THE NEW BIRTH AND THE WORK OF GOD

Then from England came word of the spectacular successes of a young Calvinist Anglican preacher, George Whitefield. Whitefield knew about the Northampton revival long before he met Edwards personally, and his gifted preaching and focus on the “new birth” of salvation drew audiences in the tens of thousands in London. Then in 1739, Whitefield arrived for his first American tour. Untold thousands in Britain and America would convert under his preaching, in which he insisted that salvation was all a work of God, not of man.

The most fruitful season of Whitefield’s American tour came in New England in the fall of 1740. There, in October, he fulfilled a longtime wish when he met Edwards and preached at the Northampton meetinghouse. He came at Edwards’ invitation, who hoped that the evangelist might “revive the flame again, even in the darkest times.” Edwards thought that the new revivals in Britain and America might signal “the dawning of a day of God’s might power and glorious grace.”

Edwards noted that the congregation was “extraordinarily melted” during Whitefield’s preaching, and almost everyone there wept.

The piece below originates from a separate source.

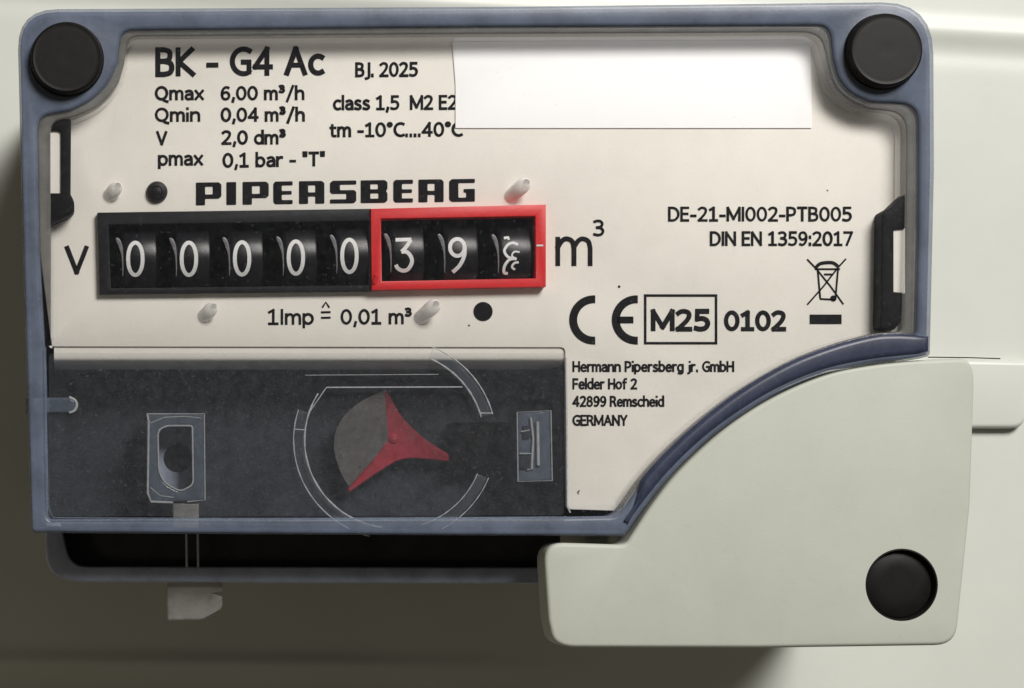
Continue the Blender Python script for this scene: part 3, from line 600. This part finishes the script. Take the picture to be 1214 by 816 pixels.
# --- lower lip of the cover
LIP = solid('lower_lip', [rnd([(54, 620), (54, 690, 46), (350, 691.5), (668, 692), (668, 673), (350, 672.5), (84, 672, 20), (72, 620)])], HP - 60, HP - 130, 'lip', IDX, bevel=3)
solid('lip_floor', [rnd([(66, 618), (66, 676, 20), (664, 676), (664, 618)])], HP - 90, HP - 98, 'lipfloor', LIP)
for x in (221, 234.5):
    tube('lip_rib', [(x, 633, HP - 62), (x + 0.5, 673, HP - 62)], 1.5, 'clearedge', LIP, n=6)
solid('seal_tab', [rnd([(197, 684), (264, 684), (264, 703, 2), (252, 704), (264, 707, 2), (264, 722, 5), (240, 735, 4), (199, 736, 2)])], HP - 72, HP - 88, 'frost', LIP, bevel=3)
# --- clear window of the cover
solid('window_pane', [[p for p in A]], HP + 27, HP + 25, 'pane', COVER, href=HT)

# ================================================================ GREY CORNER COVER
CC = tag(empty('corner_cover', L(900, 768, 0)), 'plain light grey quarter-round plastic cover with a black plug, beside the meter counter box', 'cover')
ARC_C = cr([(1120, 425.5), (1075, 428), (1030, 433), (985, 442), (935, 462), (890, 487), (847, 519), (803, 561), (772, 600), (748, 636)])
ccout = rnd(T(ARC_C) + [(742, 646, 8), (644, 643, 26), (650, 735), (657, 768, 26), (900, 768.5), (1134, 765, 24), (1151, 600), (1157, 424, 34)])
SH = solid('shell', [ccout, circ(1069, 693.5, 43)], HT - 5, HT - 45, 'corner', CC, bevel=5, res=4, hole_bevel=False)
solid('shell_base', [rnd([(760, 640, 30), (830, 575), (930, 505), (1090, 450, 20), (1146, 450, 30), (1130, 758, 30), (775, 758, 30)])], HT - 46, 1, 'corner', CC, bevel=2, href=HT - 5)
c1 = L(1069, 693.5, HT - 5)
lathe('seal_plug', 1069, 693.5, [(43.6, HT - 40), (43.2, HT - 7), (42.6, HT - 5.2), (40.8, HT - 5), (39.8, HT - 7), (39.3, HT - 16), (38.6, HT - 13.5), (36.5, HT - 12.3), (20, HT - 12.1), (6, HT - 12)], 'cap', CC, href=HT - 5)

Among those deeply moved was Edwards himself. “Dear Mr. Edwards wept during the whole time of exercise,” Whitefield noted. It was a remarkable meeting of the two greatest leaders of the Great Awakening, and a focal point of a massive revival for which many had been praying for years.

FROM MAN-CENTERED REFORM TO GOD-CENTERED REVIVAL

The shift from man-centered reform to God-centered revival had broken the old Puritan cycle of declension and despair. Whitefield, Edwards, and legions of new evangelical pastors concluded that the Holy Spirit could turn the hearts of the Anglo-American people back to God, however bleak the era might look from a human perspective.